This question is aimed to TRUE Elec Engineers, not fuse or wire directionality believers.



Has any of you ACTUALLY worked with and recommend a SSR which does not introduce any audible distortion on the speaker line and which can operate with a large range of trigger voltages (12 - 48 VDC, may need to have on board voltage regulator for this range).  I am building a speaker DC protector and do not want to use electro mechanical relays becoz of DC arcing and contact erosion issues.  It needs to be capable of switching up to 15 amps at about 100 volts.

Only TRUE engineers reply please.

Thanks

128x128cakyol

Showing 3 responses by almarg

Thanks for the additional datapoints, Rodman. I don’t think the pronounced pop at the moment the battery was connected (or when the cap was discharged into the driver) is surprising. For a theoretically ideal capacitor i = C(dv/dt), of course, ("i" = current; "C" = capacitance; "dv/dt" = change in voltage per unit time), so completing the circuit by touching wires or leads together would result in a nearly instantaneous change in the voltage applied to the cap, resulting in a large (dv/dt). And discharging the cap into the driver would have similar consequences, as the voltage across the charged cap would abruptly be forced toward zero by the low resistance of the paralleled driver.

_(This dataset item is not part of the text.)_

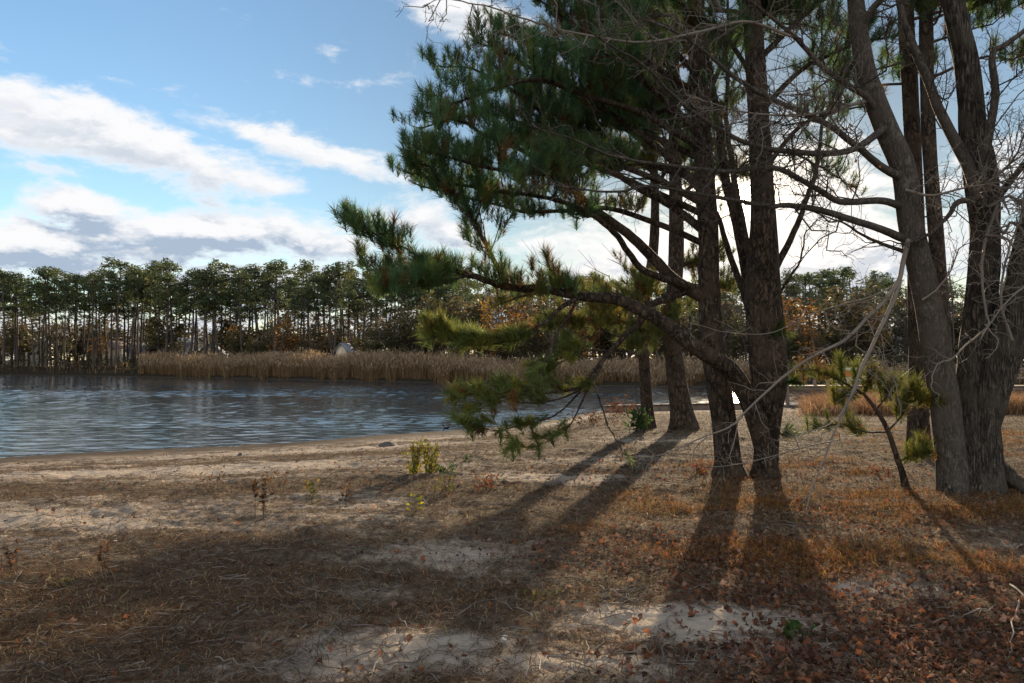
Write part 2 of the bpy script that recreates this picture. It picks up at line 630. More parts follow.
def gz(x, y):
    """ground height with the small lumps of the near ground"""
    x, y = np.asarray(x, float), np.asarray(y, float)
    near = 1 - sstep(np.hypot(x, y), 22, 45)
    d = (fbm(x * 2.2, y * 2.2, 3, 21) - 0.5) * 0.09 + (fbm(x * 11, y * 11, 3, 31) - 0.5) * 0.035
    return gz_base(x, y) + d * near * (1 - sstep(y / shore_near(x, y), 0.9, 1.0) * 0.7)


def GP(px, py):
    """where the line of sight (px, py) meets the ground"""
    r = ray(px, py)
    lo, hi = 1.0, 60.0
    for Y in np.linspace(1.0, 60.0, 1200):
        p = np.array([0, 0, CAM_H]) + r * (Y / r[1])
        if p[2] < float(gz_base(p[0], p[1])):
            break
    p[2] = float(gz(p[0], p[1]))
    return p


# sand patches and golden grass patches: (px, py on the ground, half width m, half depth m, amount)
def patch_list(spec):
    out = []
    for px, py, hw, hd, amt in spec:
        g = GP(px, py)
        out.append((g[0], g[1], hw, hd, amt))
    return out


SAND = patch_list([(40, 475, 5, 1.9, .85), (200, 470, 6, 2.0, .85), (60, 512, 3.6, 1.3, .68), (180, 508, 3.0, 1.1, .62), (20, 545, 1.5, .6, .5), (380, 448, 4, 1.8, .8),
                   (545, 478, 1.3, .55, .95), (590, 460, 1.5, 1.0, .6), (455, 556, .9, .5, .9), (520, 575, .8, .35, .55), (375, 590, .5, .25, .5),
                   (430, 655, 1.0, .42, .95), (560, 670, .9, .36, 1.0), (340, 668, .7, .3, .8), (700, 625, .85, .5, 1.0), (640, 665, .7, .3, .75), (250, 672, .9, .25, .6), (760, 650, .5, .4, .7),
                   (60, 668, 1.0, .25, .5), (880, 590, .55, .35, .7), (1005, 540, .6, .6, .55), (330, 500, 1.5, .5, .45), (640, 440, 2.5, 1.2, .5), (420, 620, 1.2, .2, .35)])
GOLD = patch_list([(780, 500, 1.3, 1.0, .9), (880, 500, 1.6, .9, .9), (960, 510, 1.4, .8, .7), (690, 500, 1.0, .7, .5), (620, 510, 1.4, .5, .6), (860, 560, 1.1, .6, .8),
                   (800, 470, 1.6, 1.4, .6), (760, 560, .9, .7, .5), (640, 530, 1.0, .5, .5), (700, 560, .5, .5, .6), (960, 440, 3.0, 3.0, .5)])


def field(lst, x, y):
    s = np.zeros_like(x)
    for cx, cy, hw, hd, amt in lst:
        s = np.maximum(s, amt * np.exp(-(((x - cx) / hw) ** 2 + ((y - cy) / hd) ** 2) * 0.8))
    return s


def sand_at(x, y):
    u = y / shore_near(x, y)
    s = field(SAND, x, y)
    strip = sstep(u, 0.76, 0.92) * (0.62 + 0.5 * (fbm(x * .3, y * .6, 3, 44) - .5)) * np.where(x / np.maximum(y, .5) > 0.1, 0.55, 1.0)
    left = 0.46 * sstep(u, 0.42, 0.7) * (1 - sstep(x / np.maximum(y, 0.5), -0.45, -0.05))
    s = np.maximum(np.maximum(s, strip), left)
    streak = fbm(x * 0.5 + 0.2 * y, y * 2.6, 5, 61) - 0.5
    return np.clip(s + streak * 0.75 * np.clip(s * 3, 0.12, 1), 0, 1)


def gold_at(x, y):
    g = field(GOLD, x, y)
    return np.clip(g + (fbm(x * 1.4, y * 2.0, 4, 71) - 0.55) * 1.7 * np.clip(g * 3 + .12, 0, 1), 0, 1) * (1 - sand_at(x, y))


def build_ground():
    dense = np.radians(np.linspace(-37, 37, 560))
    side = np.radians(np.linspace(37, 323, 60))[1:-1]
    ang = np.concatenate([dense, side])
    rad = np.concatenate([[0.6, 1.4, 2.2], np.geomspace(2.8, 46, 640), np.geomspace(47, 200, 130), np.geomspace(210, 5000, 30)])
    A, R = np.meshgrid(ang, rad)
    x, y = np.sin(A) * R, np.cos(A) * R
    x = np.vstack([np.zeros((1, 1)), x.reshape(-1, 1)])[:, 0]
    y = np.vstack([np.zeros((1, 1)), y.reshape(-1, 1)])[:, 0]
    z = gz(x, y)
    na, nr = len(ang), len(rad)
    i = np.arange(nr - 1)[:, None] * na
    j = np.arange(na)[None, :]
    k = (j + 1) % na
    q = np.stack([1 + i + j, 1 + i + na + j, 1 + i + na + k, 1 + i + k], -1).reshape(-1, 4)
    jj = np.arange(na)
    t = np.stack([np.zeros(na, int), 1 + jj, 1 + (jj + 1) % na], -1)
    mb = MB()
    mb.add(np.column_stack([x, y, z]), q, t)
    ob = mb.build('ground', mat_ground(), smooth=True)
    for nm, f in (('sand', sand_at), ('gold', gold_at), ('humus', lambda x, y: sstep(y - shore_far(x, y), -6, -4))):
        a = ob.data.attributes.new(nm, 'FLOAT', 'POINT')
        a.data.foreach_set('value', f(x, y).astype(np.float32))
    tag(ob, 'sandy ground strewn with brown needle litter', kind='structure')
    # water: one sheet, its waves real within sight
    aa = np.concatenate([[-9, -4, -2, -1.2], np.linspace(-.82, .82, 620), [1.2, 2, 4, 9]])
    ys = np.concatenate([[12, 15], np.arange(17, 75, .12), np.arange(75, 140, .22), [150, 175, 210, 260, 330, 420]])
    AA, YY = np.meshgrid(aa, ys)
    XX = AA * YY
    wr = np.random.default_rng(12)
    Zw = np.zeros_like(XX)
    for _ in range(34):
        lam = math.exp(wr.uniform(math.log(.36), math.log(1.25)))
        th = math.radians(100) + wr.normal(0, .55)
        kx, ky = math.cos(th) * 2 * math.pi / lam, math.sin(th) * 2 * math.pi / lam
        ph_ = wr.uniform(0, 6.28) + (fbm(XX * .05, YY * .05, 2, wr.integers(99)) - .5) * 5
        Zw += lam / (2 * math.pi) * WAVE_SLOPE * np.sin(kx * XX + ky * YY + ph_)
    gust = .55 + .9 * sstep(fbm(XX * .03 + 4, YY * .09, 3, 66), .38, .62)
    Zw = Zw * gust * sstep(YY, 14, 18) * (1 - sstep(YY, 130, 140)) * sstep(1.2 - np.abs(AA), .3, .38)
    nx = len(aa)
    mb = MB()
    ii = np.arange(len(ys) - 1)[:, None] * nx
    j = np.arange(nx - 1)[None, :]
    mb.add(np.column_stack([XX.ravel(), YY.ravel(), WATER_Z + Zw.ravel()]), np.stack([ii + j, ii + j + 1, ii + nx + j + 1, ii + nx + j], -1).reshape(-1, 4))
    w = mb.build('water', mat_water(), smooth=True)
    tag(w, 'rippled blue grey river water', kind='structure')


build_ground()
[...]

But in the event of an amp failure resulting in a large DC output, how likely is it that the DC voltage will be ramped up in a comparably abrupt manner? I don’t know the answer to that.

And what I don’t understand in your latest results is how the C cell could hold a 200 watt woofer at full excursion. Even if the DC resistance of the driver is as low as 2 ohms, the battery would be putting not much more than 1 watt into it. And 200 watts into any reasonable woofer resistance corresponds to vastly more than 1.5 volts, of course.

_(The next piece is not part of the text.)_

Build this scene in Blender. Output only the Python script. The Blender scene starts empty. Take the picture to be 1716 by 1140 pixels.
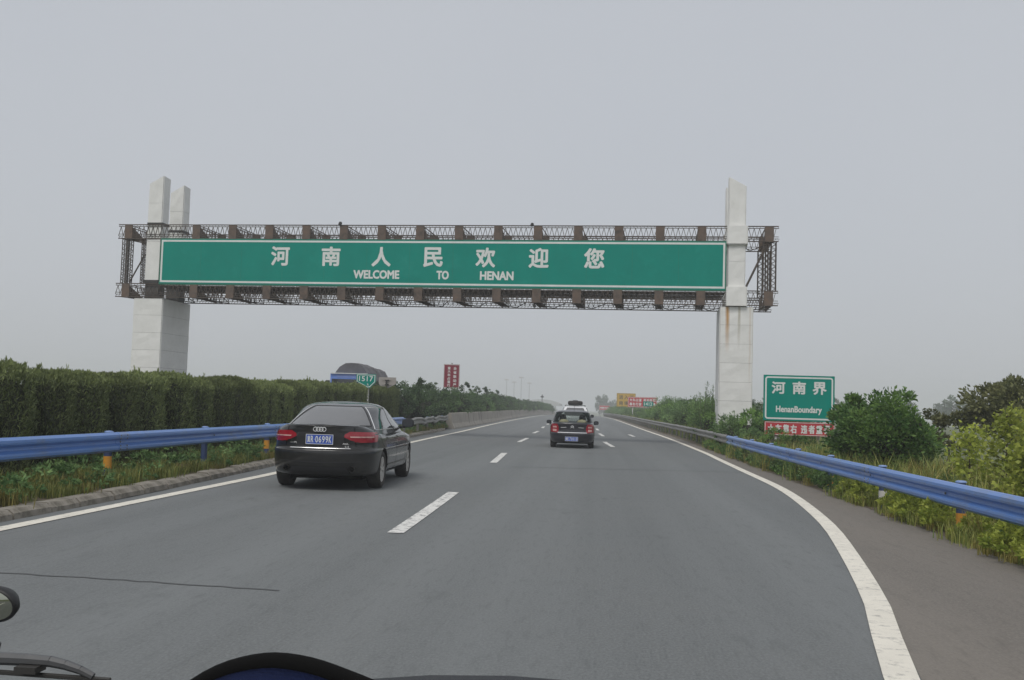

Also, it seems relevant that the capacitors used in many tube-based preamps and other tube-based components to couple the signal at the plates of various interstage and output tubes to the grids of a subsequent stage or to the input of another component, such as a power amp, are in many cases used to block DC on those plates of well over 100 volts (at least if a cathode follower is not used, in the case of output stages). Yet that never seems to be a problem. And in many cases those caps have values that are not much different than the 0.1 uF cap Rodman experimented with. And I seem to recall that some McIntosh designs, at least, have used fairly large electrolytics for their output coupling capacitors, having values not all that much lower than the 33 uF he also experimented with.

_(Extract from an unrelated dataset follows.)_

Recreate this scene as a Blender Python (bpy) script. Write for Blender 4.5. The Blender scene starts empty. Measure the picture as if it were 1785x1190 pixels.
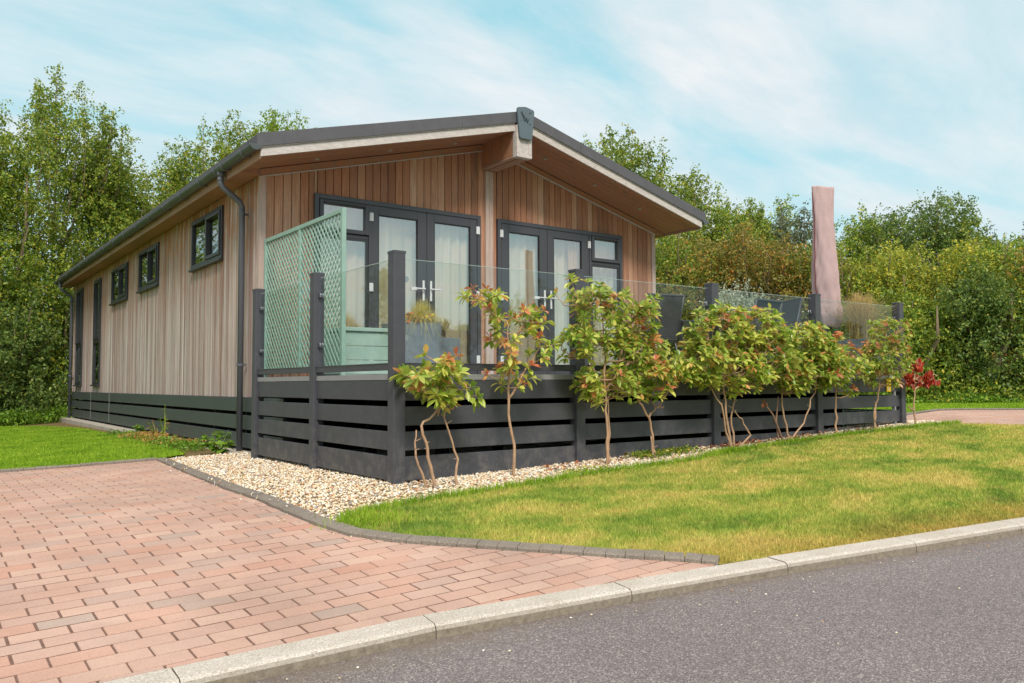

Finally, although it’s more of an academic point than one having practical significance, if a large DC voltage is suddenly applied to a capacitor, and a large current briefly flows corresponding to C(dv/dt), the nearly instantaneous change in voltage means that spectral components are present at non-zero frequencies, at and near that instant. Which by definition means that the voltage is not DC, at and near that instant.

Regards,
-- Al

Ouch!  Sorry to hear that, Rodman. 

I'm very surprised, though.  Here is a datasheet for an Energizer alkaline "C" battery, indicating a **minimum** nominal internal resistance of 0.15 ohms.  Even if we make the extremely unrealistic assumption that it could maintain an output of 1.5 volts into a direct short, and even if we make the extremely unrealistic assumption that the DC resistance of the tweeter is zero, and even if the capacitor offered zero resistance to the resulting current, the battery could only provide (1.5^2)/0.15 = 15 watts, which in that situation would all be dissipated in its internal resistance.  While datasheets I've seen over the years for various tweeters all show power handling capabilities of at least several tens of watts.

Regards,
-- Al
@Rodman99999, I'm not sure how to explain those results, but if I understand correctly the meter was indicating the voltage across a series combination of the battery, the cap, and the tweeter.  Wouldn't it be more meaningful to put the meter across just the tweeter, and put the battery across the series combination of the cap and the tweeter?